Friday, April 26, 2013

German visitor and friend of Goethe Sophie von La Roche in London 1786, pays a visit to Stuart who now reigns at the top with Joshua Reynolds and West, in grand digs

Stuart left Newport RH in the fall of 1775—already the colonies were under threat of war, the harbor had become so dangerous that Stuart’s ship was held up for a week by a British man-of-war.  The goal was London.  Stuart surely knew that Benjamin West (born in PA) was already there. Out of funds quickly thereafter, he auditioned successfully as a church organist and lived in “cheap lodgings” (according to his daughter.)  The artist continued to be destitute, finally sometime  in the late winter of 1776 Stuart wrote to West to ask for help “to live and learn.”  Stuart’s talent began to unfold and success quickly followed. 

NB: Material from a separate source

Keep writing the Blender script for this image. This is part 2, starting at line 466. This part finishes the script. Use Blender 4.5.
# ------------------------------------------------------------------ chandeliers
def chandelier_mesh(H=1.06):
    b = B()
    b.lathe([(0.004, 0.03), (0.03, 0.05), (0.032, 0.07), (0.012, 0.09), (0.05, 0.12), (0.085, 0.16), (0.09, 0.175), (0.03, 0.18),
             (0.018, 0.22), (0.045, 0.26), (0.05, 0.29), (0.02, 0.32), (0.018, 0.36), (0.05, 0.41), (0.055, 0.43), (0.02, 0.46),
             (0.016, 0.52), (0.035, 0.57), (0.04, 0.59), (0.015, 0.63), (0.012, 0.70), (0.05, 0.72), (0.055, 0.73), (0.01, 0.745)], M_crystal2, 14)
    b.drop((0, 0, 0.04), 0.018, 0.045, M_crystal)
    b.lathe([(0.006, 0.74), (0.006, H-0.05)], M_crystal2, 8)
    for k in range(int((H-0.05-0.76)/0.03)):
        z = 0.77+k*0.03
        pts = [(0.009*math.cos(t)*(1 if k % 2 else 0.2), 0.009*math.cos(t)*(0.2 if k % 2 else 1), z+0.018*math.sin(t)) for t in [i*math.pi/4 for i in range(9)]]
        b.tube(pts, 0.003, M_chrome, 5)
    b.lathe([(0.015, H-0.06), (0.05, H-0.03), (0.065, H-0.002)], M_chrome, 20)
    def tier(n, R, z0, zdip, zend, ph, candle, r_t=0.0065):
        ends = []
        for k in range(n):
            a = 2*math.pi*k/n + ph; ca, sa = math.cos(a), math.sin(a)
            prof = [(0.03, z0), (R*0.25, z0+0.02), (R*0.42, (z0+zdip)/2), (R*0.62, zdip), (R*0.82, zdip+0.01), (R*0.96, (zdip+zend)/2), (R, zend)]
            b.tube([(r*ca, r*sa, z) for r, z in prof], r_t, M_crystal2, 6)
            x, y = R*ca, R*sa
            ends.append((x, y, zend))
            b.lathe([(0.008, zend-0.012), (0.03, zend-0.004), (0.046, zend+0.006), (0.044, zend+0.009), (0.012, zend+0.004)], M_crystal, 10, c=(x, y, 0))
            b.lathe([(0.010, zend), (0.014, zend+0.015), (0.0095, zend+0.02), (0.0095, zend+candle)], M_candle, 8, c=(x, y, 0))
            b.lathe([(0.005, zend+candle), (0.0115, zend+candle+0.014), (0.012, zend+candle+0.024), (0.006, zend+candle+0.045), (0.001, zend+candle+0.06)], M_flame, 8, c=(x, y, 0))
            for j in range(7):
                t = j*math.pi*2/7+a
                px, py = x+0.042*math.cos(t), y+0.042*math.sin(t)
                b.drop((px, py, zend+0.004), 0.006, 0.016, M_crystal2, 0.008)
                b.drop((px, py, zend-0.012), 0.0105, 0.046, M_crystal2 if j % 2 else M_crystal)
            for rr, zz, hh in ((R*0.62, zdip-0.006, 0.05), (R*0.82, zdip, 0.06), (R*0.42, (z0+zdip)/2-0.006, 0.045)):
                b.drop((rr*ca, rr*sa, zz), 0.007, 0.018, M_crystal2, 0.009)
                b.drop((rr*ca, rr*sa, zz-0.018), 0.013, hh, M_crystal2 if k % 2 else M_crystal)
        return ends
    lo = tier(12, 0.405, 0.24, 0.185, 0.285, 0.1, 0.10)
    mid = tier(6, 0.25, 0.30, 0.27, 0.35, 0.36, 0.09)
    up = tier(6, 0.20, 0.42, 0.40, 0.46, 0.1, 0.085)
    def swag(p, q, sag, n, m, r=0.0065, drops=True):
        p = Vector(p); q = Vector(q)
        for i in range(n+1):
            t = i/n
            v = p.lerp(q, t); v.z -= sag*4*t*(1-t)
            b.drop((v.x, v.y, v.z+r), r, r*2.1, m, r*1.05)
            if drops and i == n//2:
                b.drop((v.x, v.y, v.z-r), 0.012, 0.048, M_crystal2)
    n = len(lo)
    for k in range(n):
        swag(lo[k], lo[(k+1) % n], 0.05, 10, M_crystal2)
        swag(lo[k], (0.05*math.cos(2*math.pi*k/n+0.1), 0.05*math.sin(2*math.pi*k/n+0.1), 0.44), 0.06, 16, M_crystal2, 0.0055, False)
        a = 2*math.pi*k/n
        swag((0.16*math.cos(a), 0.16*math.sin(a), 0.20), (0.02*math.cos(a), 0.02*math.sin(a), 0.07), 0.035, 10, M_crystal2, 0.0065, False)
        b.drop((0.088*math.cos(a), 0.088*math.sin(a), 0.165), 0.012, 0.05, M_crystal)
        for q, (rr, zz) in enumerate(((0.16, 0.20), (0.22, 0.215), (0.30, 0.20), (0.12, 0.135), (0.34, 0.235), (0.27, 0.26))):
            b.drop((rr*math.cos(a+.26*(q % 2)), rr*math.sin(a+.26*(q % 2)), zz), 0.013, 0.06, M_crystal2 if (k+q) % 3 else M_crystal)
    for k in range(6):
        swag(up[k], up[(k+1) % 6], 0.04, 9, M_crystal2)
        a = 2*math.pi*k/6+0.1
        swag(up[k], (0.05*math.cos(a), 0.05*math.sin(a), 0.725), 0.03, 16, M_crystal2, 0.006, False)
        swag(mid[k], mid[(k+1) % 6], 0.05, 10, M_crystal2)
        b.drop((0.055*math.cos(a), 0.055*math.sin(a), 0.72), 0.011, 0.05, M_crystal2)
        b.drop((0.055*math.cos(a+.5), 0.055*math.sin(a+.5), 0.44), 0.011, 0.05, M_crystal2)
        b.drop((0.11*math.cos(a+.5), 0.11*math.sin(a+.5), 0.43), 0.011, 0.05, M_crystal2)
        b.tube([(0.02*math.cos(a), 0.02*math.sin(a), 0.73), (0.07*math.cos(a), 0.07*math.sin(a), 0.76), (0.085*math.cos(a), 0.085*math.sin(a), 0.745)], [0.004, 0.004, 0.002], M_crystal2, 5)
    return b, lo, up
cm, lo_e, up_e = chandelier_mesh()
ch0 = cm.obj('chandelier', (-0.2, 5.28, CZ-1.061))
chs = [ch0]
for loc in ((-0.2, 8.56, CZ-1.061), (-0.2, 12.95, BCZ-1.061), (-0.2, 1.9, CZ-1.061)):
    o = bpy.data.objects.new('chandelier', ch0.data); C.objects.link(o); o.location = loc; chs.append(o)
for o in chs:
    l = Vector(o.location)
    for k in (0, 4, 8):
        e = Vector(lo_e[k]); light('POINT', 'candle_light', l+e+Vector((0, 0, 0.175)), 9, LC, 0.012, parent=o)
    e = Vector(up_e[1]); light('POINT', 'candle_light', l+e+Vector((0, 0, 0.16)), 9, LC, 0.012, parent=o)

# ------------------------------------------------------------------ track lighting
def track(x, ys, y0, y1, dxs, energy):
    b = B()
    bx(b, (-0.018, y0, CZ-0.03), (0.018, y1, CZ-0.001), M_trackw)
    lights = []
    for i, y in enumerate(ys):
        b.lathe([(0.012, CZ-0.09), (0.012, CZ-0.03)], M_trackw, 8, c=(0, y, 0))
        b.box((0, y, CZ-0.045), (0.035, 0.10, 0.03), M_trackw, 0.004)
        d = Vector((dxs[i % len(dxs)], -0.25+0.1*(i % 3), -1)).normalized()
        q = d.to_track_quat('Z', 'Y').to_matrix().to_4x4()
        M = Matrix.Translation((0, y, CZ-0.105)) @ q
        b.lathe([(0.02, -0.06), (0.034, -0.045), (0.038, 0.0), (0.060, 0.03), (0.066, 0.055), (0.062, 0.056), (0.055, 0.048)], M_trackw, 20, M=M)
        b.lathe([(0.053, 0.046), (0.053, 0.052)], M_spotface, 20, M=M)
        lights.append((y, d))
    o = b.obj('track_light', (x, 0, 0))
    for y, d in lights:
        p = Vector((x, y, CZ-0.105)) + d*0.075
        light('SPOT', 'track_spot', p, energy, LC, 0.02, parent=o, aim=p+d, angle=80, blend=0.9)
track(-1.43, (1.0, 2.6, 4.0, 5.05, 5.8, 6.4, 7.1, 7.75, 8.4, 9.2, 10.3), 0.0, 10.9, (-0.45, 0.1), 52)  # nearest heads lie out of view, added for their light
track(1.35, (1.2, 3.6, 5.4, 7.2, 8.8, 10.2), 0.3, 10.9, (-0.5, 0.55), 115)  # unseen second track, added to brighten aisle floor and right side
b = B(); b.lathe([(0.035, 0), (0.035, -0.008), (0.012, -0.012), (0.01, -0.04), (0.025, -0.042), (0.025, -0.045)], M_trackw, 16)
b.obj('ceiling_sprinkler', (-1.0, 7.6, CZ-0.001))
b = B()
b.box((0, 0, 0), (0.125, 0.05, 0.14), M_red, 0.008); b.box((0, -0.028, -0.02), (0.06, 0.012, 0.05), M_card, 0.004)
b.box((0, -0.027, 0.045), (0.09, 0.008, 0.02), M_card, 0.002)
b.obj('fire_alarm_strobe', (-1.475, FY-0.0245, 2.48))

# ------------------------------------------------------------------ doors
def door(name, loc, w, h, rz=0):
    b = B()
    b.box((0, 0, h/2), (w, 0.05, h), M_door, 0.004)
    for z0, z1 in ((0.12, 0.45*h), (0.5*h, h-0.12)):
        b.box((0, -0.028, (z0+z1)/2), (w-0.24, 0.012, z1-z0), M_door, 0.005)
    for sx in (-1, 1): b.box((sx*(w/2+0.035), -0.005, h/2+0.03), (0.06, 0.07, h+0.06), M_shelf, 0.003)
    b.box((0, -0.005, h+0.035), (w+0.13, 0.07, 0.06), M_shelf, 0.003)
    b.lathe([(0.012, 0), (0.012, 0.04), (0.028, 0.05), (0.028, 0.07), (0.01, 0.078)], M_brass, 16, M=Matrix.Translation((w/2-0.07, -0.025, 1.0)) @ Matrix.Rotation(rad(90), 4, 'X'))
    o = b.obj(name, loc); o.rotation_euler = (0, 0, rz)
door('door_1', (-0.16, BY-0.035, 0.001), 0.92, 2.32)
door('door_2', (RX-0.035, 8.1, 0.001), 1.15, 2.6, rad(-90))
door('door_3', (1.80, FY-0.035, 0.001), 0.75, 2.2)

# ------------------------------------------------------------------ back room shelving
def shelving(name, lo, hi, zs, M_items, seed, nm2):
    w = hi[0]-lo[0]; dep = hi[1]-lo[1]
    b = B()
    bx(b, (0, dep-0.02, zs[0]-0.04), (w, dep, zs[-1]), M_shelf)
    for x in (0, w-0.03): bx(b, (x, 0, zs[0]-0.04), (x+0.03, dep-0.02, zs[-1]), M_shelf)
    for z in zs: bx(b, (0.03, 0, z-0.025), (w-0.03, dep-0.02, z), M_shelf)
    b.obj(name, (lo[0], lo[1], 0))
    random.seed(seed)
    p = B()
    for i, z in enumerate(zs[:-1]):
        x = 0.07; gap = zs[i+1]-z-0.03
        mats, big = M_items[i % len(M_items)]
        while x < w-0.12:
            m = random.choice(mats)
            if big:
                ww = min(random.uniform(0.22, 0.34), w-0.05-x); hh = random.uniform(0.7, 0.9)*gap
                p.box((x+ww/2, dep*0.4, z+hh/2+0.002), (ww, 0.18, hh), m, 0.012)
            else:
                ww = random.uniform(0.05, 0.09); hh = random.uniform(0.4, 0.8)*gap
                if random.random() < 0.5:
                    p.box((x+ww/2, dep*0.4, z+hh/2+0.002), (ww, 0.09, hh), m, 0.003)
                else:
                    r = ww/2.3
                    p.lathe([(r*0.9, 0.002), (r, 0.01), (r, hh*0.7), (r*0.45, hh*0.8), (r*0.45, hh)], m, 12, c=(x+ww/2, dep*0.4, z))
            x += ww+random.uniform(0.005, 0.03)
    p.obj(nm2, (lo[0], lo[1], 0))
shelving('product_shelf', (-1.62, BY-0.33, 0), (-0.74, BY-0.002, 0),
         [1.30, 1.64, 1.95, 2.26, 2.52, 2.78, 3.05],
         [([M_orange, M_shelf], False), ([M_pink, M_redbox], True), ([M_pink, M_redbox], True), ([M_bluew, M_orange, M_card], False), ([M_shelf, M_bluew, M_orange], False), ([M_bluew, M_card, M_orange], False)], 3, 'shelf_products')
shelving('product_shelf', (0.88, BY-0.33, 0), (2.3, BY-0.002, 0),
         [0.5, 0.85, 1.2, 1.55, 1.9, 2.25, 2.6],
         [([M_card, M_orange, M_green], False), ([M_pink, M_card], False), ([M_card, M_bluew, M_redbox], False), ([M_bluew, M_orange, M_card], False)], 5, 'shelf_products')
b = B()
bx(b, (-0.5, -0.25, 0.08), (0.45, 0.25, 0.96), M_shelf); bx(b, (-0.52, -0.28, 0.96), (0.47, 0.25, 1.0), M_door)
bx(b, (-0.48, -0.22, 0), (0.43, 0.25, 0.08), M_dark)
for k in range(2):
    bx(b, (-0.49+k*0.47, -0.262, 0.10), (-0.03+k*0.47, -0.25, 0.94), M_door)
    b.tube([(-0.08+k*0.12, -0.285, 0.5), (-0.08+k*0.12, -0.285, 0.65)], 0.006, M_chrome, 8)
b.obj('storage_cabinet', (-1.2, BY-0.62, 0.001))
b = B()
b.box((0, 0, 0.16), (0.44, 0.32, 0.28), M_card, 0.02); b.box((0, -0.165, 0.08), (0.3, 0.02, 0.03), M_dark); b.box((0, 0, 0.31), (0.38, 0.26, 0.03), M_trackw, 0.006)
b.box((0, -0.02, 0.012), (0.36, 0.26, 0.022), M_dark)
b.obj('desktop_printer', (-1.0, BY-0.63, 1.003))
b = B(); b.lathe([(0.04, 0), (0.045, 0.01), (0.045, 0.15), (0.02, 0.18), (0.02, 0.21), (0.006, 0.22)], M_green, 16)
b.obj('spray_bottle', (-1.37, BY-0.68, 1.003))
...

In 1782 Stuart achieved an explosion of prominence, and his reputation skyrocketed, with the display of his portrait The Skater in the Royal Academy’s exhibition of that year, allowing him to leave his apprenticeship with West.  He now felt that in order to better convey his success and prosperity, impressive expensive lodgings were in order (despite the cost).  He rented a grand house, as was usual with other successful portrait painters, which also provided the suitable surroundings for his more prominent sitters and for proper entertainment. It was here, on Sept 13 1786, that Sophie von La Roche [from Germany] visited Stuart. 

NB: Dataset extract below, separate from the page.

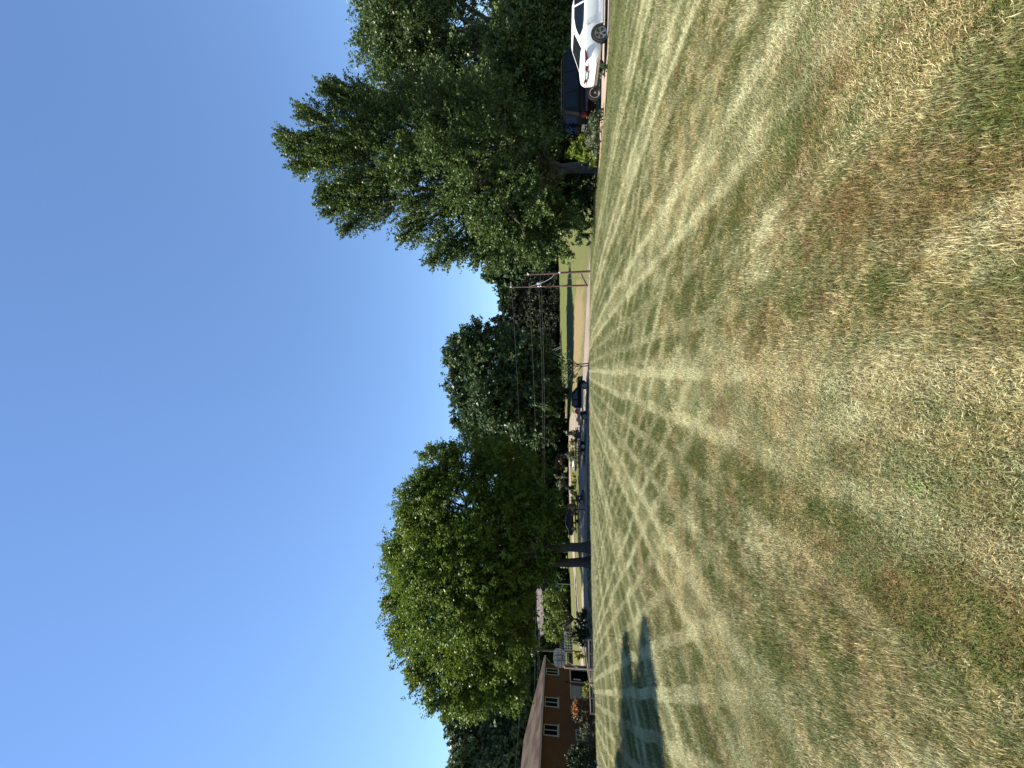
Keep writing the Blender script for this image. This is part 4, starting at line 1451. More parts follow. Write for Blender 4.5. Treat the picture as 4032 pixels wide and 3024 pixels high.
# dark leaning stub and the thin marker by the poles
lb = at(2309, 1122, 54.9)
le = at(2288, 1078, 54.9)
o = MB().tube([(0, 0, 0), (le - lb) * 0.5, le - lb], [0.12, 0.11, 0.09], 8).build('leaning_post', 'steel_black', None, smooth=True, angle=50)
o.location = lb
tag(o, 'short dark post leaning from the foot of the taller utility pole', 'post')
mk = at(2336, 1096, 47.5)
mkt = at(2232, 1096, 47.5)
t_ = thing('guy_marker', 'thin grey guy wire with pale yellow guard between the two utility poles', 'guy wire', mk)
MB().tube([(0, 0, -0.3), mkt - mk], 0.022, 6).build('wire', 'wire', t_)
MB().tube([(mkt - mk) * 0.45, (mkt - mk) * 0.85], 0.05, 6).build('guard', 'flag_yellow', t_)
for k, (Va, pa_, Vb, pb_) in enumerate(((2203, 1364, 2173, 1380), (2204, 1370, 2186, 1380))):
    a, b = at(Va, pa_, 104), at(Vb, pb_, 104)
    o = MB().tube([(0, 0, -0.4), b - a], 0.05, 8).build('leaning_pole', 'paint_white', None)
    o.location = a
    tag(o, ('longer' if k == 0 else 'shorter') + ' of the two white poles leaning at the meadow top', 'pole', 'white leaning poles')


def wire(label, a, b, sag, group, r=0.011):
    a, b = Vector(a), Vector(b)
    pts = []
    for i in range(25):
        t = i / 24
        p = a.lerp(b, t)
        p.z -= sag * 4 * t * (1 - t)
        pts.append(p - a)
    o = MB().tube(pts, r, 5).build('power_line', 'wire', None)
    o.location = a
    tag(o, label, 'wire', group)


G_ = 'overhead wires'
nm = ('topmost', 'second', 'third', 'lowest')
for k, (fB, VC, pyC, Vl) in enumerate(((0.985, 2050, 2556, 2000), (0.76, 2105, 2558, 2052), (0.63, 2118, 2559, 2062), (0.60, 2122, 2559, 2075))):
    qB = bB + dB * fB + Vector((0, -0.25, 0))
    qC = at(VC, pyC, 61.7)
    wire(nm[k] + ' overhead wire from the taller pole across the trees', qB, qC, 0.7, G_)
    wire(nm[k] + ' overhead wire running past the brick house roof', qC, at(Vl + 5, 3200, 47), 0.5, G_)
    if k > 0:
        wire(nm[k] + ' overhead wire between taller pole and meadow end trees', qB, at(2075 + 38 * k, 820, 62), 0.35, G_)
qB = bB + dB * 0.76
wire('curved service wire drooping between the two brown poles', bB + dB * 0.76, bA + dA * 0.55, 0.9, G_, 0.03)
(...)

The Skater by Gilbert Stuart 1782

Sophie kept a diary of her trip to London, one day was designated to paying tribute to famed English artists. September 13, 1786: She begins her entry “An extraordinary day!” and continues “Pictures by Reynolds, Gainsborough, West and Stuart; then to Green, the engraver’s.  To my mind, in the homes of these men the English character glistens like the gold they employ for the encouragement and reward of diligence in art; the numerous orders and the artists’ prosperity are evidence of this.  Lovely homes, apartments hung with pictures by famous old masters, bronze and marble ornaments—these are one’s first impressions;

... “we found West, the painter of historical scenes, there in person, surrounded by pupils and masterpieces by his own hand.  He received us nobly, though unassumingly, in the manner of all great achievement.  He works in a room lit from above, and the gallery leading to it is hung with sketches of completed pictures of which engravings had been made....

[and here are the few comments made when she visits “Mr. Stuart.”  One could come away with the impression that Sophie did not care for the turn of the conversation towards the price of portraits]
...“From here we arrived at Mr. Stuart’s, a young, but respected artist, who will become an excellent portrait painter; he already has plenty to do, and deserves every encouragement.  He, too, lives as if in the hall of the temple of the Muses, in rooms of magnificent style, fit for true genius to unfold its wings and soar.  Fine architecture surrounds him; and it would be almost impossible for him to introduce anything niggardly or anxious into his pictures.  But in accordance with all this, 20, 50, 100 and 150 guineas are the sums quoted here when the talk turns to the prices of portraits.”

No other words referring to Stuart. Sophie visited the engraver Green, and then lunched with "Mr Heinzelmann" a relative.  A brief description of the rest of the afternoon: "We had an old English menu; a large fish, boiled mutton, pudding, boiled cabbage with butter, and a roast.  Punch was made at table.  After the meal Miss Heinzelmann played the piano and sang until I was fetched to see Somerset House, a magnificent palace built in four large wings dedicated to the academies of science and art."

Stuart did not last long in his grand digs.  1787 he went to Dublin at the invitation of a patron (who unexpectedly died), and decided to stay.  To avoid creditors in London?  In 1789 he was sent to debt prison where he irreverently continued to paint portraits for "bread."